MA Conservation-Restoration
The Master’s degree programme in Conservation-Restoration trains conservators and restorers who can understand art and cultural artefacts in their material, expressive and historical complexity and record them methodically, evaluate findings scientifically, and engage with them in a preventive or remedial way. The wide-ranging academic and practical training is a prerequisite for practising the profession independently. Students can specialise in one of eight areas. The Master’s degree emphasises curative conservation, restoration and interventions on objects.
Information
Organisation
Perspectives
Conservators and restorers work as freelancers or as employees of museums, private collections, archives, libraries or institutions of monument conservation, for companies or for private individuals. Their core competency lies in assessing and applying historical, common and new techniques for preserving and caring for cultural artefacts with particular problems of conservation and restoration.

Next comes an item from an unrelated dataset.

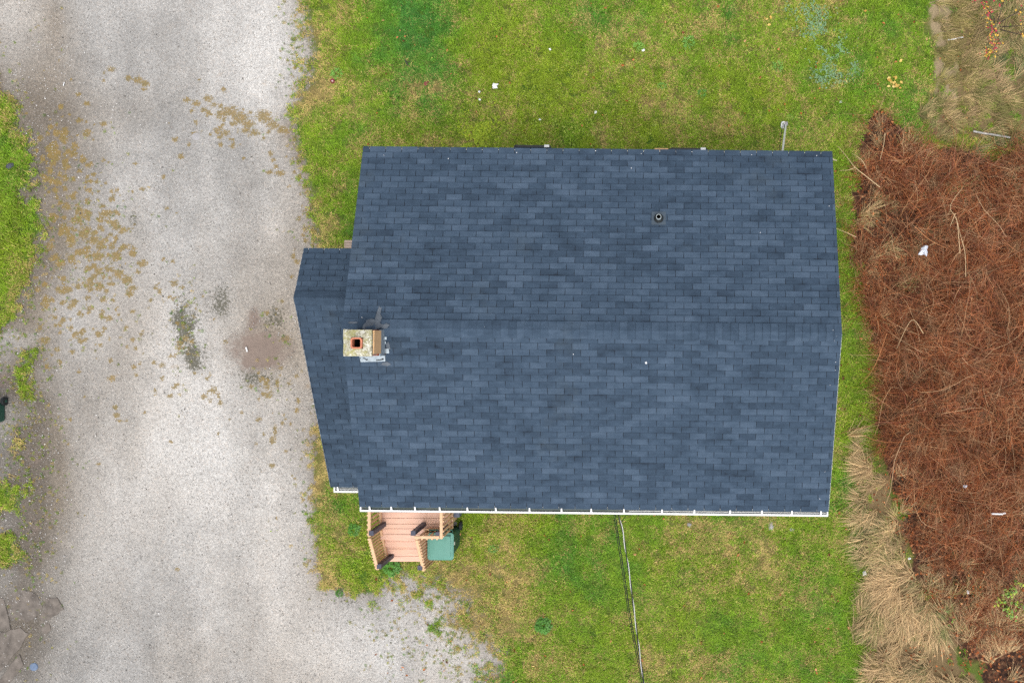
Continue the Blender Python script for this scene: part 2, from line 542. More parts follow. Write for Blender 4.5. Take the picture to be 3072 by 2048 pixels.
ML = [(560, 300, 18, 12), (590, 310, 20, 14), (625, 296, 22, 16), (640, 315, 18, 12), (610, 330, 16, 12), (575, 332, 10, 10), (660, 345, 24, 22), (690, 335, 34, 26), (720, 355, 38, 26),
      (745, 370, 34, 20), (655, 392, 20, 18), (700, 372, 16, 12), (765, 398, 24, 16), (735, 392, 18, 14), (790, 350, 34, 30), (820, 375, 28, 18), (850, 390, 28, 18), (523, 418, 14, 12),
      (567, 433, 10, 10), (543, 470, 15, 13), (662, 434, 11, 12), (812, 460, 13, 14), (820, 480, 12, 10), (828, 500, 10, 10), (808, 516, 16, 12), (840, 520, 22, 12), (588, 375, 7, 7),
      (333, 207, 17, 12), (385, 235, 14, 14), (415, 240, 20, 16), (435, 250, 18, 18), (430, 268, 14, 8), (597, 240, 8, 7), (490, 530, 10, 10), (820, 630, 8, 7), (500, 625, 12, 8),
      (225, 450, 13, 14), (262, 545, 12, 12), (290, 545, 12, 9), (350, 570, 14, 16), (398, 575, 9, 14), (265, 570, 14, 10), (320, 640, 32, 20), (345, 668, 22, 16), (300, 660, 18, 12),
      (375, 690, 30, 18), (400, 760, 22, 20), (350, 770, 26, 24), (300, 770, 30, 24), (255, 700, 28, 40), (215, 720, 26, 34), (230, 660, 30, 20), (190, 690, 24, 28), (280, 720, 24, 20),
      (355, 820, 30, 26), (385, 840, 34, 26), (400, 865, 28, 18), (390, 880, 26, 14), (300, 860, 28, 22), (330, 850, 16, 12), (420, 790, 16, 16), (205, 870, 24, 18), (180, 790, 26, 20),
      (225, 905, 22, 16), (240, 940, 18, 16), (270, 925, 20, 18), (190, 960, 16, 18), (180, 975, 12, 12), (240, 1020, 20, 18), (230, 1000, 16, 14), (252, 990, 16, 14), (300, 740, 20, 16),
      (150, 740, 22, 22), (170, 770, 18, 16), (140, 910, 12, 30), (205, 620, 20, 20), (160, 650, 20, 20), (262, 650, 16, 14), (180, 1085, 14, 14), (140, 1098, 13, 16), (310, 1055, 7, 7),
      (333, 1080, 14, 16), (362, 1012, 14, 7), (430, 1060, 8, 8), (420, 1090, 9, 12), (348, 1220, 16, 20), (352, 1245, 20, 18), (360, 1262, 18, 12), (382, 1260, 11, 9), (205, 1330, 12, 10),
      (622, 1135, 9, 10), (612, 1190, 16, 12), (640, 1170, 16, 18), (655, 1180, 10, 10), (800, 1150, 14, 24), (805, 1185, 18, 16), (832, 1150, 9, 22), (790, 1180, 12, 12), (895, 1200, 10, 16),
      (890, 1230, 10, 16), (825, 1290, 9, 28), (818, 1320, 14, 16), (815, 1395, 18, 8), (655, 1300, 9, 8), (532, 1706, 12, 10), (805, 1560, 8, 8), (830, 1555, 7, 9), (800, 1620, 6, 6),
      (575, 1025, 16, 12), (255, 1545, 8, 8), (530, 640, 8, 6), (420, 620, 5, 5), (340, 1040, 6, 5), (845, 905, 10, 9), (800, 945, 6, 6), (565, 915, 6, 6), (480, 875, 10, 14), (965, 1800, 6, 5), (355, 920, 8, 6)]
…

A high level of specialisation and the diversity of objects to be treated mean that that the professional field is pluridisciplinary: it requires active collaboration with other conservators, restorers, natural scientists, artists, archaeologists, craftspeople and ethnographers. One important area of work lies in research and development, as well as in teaching.
Degree
The degree concludes with a Master of Arts UAS in Conservation-Restoration.
According to European standards, the Master of Arts in Conservation-Restoration enables graduates to independently pursue careers in conservation and restoration, to manage projects and to enter an advanced PhD programme.